Remember the first time you heard the word woke, in a non-sleep context?
It probably took a little while to sink in, and when you first talked about it with someone you probably contemplated the breadth of its intended meaning, and thought about stories in the spotlight that were clear examples of it.
Fast forward a few years, and today some sections of the media are full of the word, to the point that using it in a headline seems to have become a form of clickbait. Yes, like with this piece.
In the past week, there seems to have been some soul-searching over the word woke though. More journalists have begun to question the way it is often now used as a badge for political perspectives and values, rather than its original (presumed) intended use as catch-all for an eyes-wide-open awareness of social problems and action for change.
Definitions are hard to come by. The Merriam Webster dictionary calls it a chiefly US slang word that means “aware of and actively attentive to important societal facts and issues (especially issues of racial and social justice)”.
The Oxford English Dictionary added its own definition in 2017, stating that ""By the mid-20th century, woke had been extended figuratively to refer to being 'aware' or 'well informed' in a political or cultural sense." The definition is "relating to or denoting circumstances in which objective facts are less influential in shaping political debate or public opinion than appeals to emotion and personal belief". Which is likely not how most people, particularly those working in communications, would define it.
This week saw, shockingly, a Fox News anchor stating that woke shouldn’t be defined, but “it could be a feeling, it could be a sense’, as covered by The Independent.
Meanwhile, an opinion piece in The Sun blasted that the UK is now “run by a ‘New Elite’ of radical woke middle-class liberals completely out of step with the public “, alongside pictures of Gary Lineker and Emily Maitlis.
And the Daily Mail
(yes, I mainly looked at right-leaning media) thought that “The Guardian wants to drag us all into its pit of shame” and it was “a citadel of woke”.
The problem seems to be that the woke label is being applied in much the same way as ‘political correctness’ used to be - a fairly lazy, catch-all tool to talk down about attempts to modernise things for social good. Naturally, extreme and often questionable examples were seized upon, to the point that “the world’s gone mad” became a turn of phrase oft-heard and broadly agreed with by many people.

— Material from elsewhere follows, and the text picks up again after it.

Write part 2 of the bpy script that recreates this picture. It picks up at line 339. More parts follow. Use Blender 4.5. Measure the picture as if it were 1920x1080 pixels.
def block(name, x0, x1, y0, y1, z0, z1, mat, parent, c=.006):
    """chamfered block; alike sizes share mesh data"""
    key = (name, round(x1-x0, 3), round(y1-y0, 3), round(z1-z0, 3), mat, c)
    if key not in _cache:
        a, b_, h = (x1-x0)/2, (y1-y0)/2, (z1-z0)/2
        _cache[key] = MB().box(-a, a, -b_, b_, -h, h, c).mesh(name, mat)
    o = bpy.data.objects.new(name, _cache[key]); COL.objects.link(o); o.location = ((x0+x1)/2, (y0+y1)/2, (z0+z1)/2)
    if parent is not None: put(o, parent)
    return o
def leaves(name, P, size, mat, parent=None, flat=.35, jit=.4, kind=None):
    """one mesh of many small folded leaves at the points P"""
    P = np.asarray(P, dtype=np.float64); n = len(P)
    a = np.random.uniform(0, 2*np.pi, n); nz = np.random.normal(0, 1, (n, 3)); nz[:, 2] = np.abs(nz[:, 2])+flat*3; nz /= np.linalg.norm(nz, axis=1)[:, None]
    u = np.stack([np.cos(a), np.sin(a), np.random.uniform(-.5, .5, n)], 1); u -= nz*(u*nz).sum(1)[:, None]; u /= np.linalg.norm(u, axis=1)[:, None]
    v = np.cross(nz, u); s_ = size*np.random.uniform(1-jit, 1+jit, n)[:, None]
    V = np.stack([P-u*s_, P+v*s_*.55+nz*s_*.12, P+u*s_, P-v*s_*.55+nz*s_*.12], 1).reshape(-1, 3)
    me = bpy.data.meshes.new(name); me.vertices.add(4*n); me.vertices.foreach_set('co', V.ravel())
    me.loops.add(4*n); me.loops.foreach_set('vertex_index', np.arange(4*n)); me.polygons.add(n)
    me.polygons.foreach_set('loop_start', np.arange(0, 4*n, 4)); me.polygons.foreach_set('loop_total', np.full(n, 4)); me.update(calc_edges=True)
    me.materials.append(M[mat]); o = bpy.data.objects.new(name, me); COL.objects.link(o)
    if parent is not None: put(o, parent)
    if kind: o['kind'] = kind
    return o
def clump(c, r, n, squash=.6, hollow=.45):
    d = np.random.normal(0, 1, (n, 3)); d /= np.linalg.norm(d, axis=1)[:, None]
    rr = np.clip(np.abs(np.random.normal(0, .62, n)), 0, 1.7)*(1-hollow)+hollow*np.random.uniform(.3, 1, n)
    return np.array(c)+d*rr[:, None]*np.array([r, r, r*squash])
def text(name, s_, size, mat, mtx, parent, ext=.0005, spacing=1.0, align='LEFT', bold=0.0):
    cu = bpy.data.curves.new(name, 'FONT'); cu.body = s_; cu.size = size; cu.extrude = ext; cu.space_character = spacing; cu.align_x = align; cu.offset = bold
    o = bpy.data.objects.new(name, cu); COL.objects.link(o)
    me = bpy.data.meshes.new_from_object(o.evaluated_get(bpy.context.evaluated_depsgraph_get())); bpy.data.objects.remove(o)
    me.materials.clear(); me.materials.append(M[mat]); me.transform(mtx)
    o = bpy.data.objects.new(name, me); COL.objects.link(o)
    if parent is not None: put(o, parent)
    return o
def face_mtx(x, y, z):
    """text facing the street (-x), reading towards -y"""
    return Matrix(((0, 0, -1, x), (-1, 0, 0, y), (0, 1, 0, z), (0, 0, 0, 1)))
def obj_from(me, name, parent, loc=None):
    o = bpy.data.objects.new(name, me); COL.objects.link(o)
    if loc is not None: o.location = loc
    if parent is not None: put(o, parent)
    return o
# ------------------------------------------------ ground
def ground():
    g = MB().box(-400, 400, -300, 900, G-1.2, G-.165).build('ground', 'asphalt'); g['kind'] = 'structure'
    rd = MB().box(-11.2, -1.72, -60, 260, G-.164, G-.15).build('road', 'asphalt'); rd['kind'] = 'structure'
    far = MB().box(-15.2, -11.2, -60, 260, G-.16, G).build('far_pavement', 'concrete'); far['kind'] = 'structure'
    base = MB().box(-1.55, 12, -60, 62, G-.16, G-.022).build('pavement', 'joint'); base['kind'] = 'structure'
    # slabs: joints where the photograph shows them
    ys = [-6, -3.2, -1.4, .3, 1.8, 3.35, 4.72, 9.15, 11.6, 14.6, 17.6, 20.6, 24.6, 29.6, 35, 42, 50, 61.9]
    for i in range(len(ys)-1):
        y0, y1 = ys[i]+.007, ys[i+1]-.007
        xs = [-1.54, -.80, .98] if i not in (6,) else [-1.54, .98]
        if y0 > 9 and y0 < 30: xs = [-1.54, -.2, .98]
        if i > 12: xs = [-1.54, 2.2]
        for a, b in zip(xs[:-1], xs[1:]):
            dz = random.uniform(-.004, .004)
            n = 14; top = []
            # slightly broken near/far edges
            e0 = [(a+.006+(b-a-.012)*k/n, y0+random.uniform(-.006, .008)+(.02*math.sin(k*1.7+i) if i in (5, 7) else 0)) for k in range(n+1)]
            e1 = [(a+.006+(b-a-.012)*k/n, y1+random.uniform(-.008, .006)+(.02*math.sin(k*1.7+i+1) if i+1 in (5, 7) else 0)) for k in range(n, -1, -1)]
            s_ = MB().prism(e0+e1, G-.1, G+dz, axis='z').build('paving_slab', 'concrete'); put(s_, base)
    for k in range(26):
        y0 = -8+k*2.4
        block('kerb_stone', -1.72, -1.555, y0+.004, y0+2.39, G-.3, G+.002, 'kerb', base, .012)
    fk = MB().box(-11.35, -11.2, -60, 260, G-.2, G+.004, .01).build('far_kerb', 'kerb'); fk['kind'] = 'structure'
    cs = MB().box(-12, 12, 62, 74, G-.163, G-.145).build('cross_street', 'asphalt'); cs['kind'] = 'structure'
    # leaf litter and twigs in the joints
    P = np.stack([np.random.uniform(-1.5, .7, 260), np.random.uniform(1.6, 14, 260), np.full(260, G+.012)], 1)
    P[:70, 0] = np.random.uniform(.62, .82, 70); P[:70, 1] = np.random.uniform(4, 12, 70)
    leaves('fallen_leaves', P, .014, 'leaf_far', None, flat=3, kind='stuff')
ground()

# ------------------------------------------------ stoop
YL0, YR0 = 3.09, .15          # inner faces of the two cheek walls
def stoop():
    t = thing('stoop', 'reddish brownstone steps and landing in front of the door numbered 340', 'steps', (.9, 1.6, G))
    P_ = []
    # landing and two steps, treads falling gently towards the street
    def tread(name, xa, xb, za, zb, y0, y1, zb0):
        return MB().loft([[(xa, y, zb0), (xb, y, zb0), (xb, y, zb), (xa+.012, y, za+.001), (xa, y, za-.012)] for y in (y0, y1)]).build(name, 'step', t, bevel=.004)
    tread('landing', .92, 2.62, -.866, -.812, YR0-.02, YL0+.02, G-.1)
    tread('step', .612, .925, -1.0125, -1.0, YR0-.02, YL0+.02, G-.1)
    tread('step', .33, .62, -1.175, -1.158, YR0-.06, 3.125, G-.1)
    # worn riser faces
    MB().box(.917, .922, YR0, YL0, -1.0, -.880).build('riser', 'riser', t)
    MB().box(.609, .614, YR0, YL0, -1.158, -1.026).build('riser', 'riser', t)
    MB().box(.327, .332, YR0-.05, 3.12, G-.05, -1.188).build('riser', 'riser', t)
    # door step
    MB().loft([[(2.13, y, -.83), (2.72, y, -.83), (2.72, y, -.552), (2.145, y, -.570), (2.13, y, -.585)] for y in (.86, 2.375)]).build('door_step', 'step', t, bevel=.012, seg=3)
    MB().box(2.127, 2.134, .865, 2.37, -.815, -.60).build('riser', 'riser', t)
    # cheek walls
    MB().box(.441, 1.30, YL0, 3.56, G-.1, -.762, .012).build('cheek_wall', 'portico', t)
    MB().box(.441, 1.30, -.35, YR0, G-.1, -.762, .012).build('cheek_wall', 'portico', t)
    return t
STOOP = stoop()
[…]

Woke should be different. It is, really, a silly word for what it was originally intended for, and was always open to the level and type of abuse it is now getting.
But we are beginning to see that being questioned by some media, which may encourage thought on the way the word is used, and even make it harder for it to be the tar on a politically-charged brush.
Few communicators sharing information about action on positive social change would reference it directly. But it is surely in the backs of minds - will this be seen as woke, will detractors cry woke, will it get written about with use of the w word?
We need to move on, with companies pursuing long-term social goals not getting tangled in individual words and labels.
And while some media outlets will doubtless continue to go big on the word to suit their own ends, the more businesses can rise above that in taking genuine social action that truly matters to their broad stakeholders, the better. Ultimately, actions should outperform words.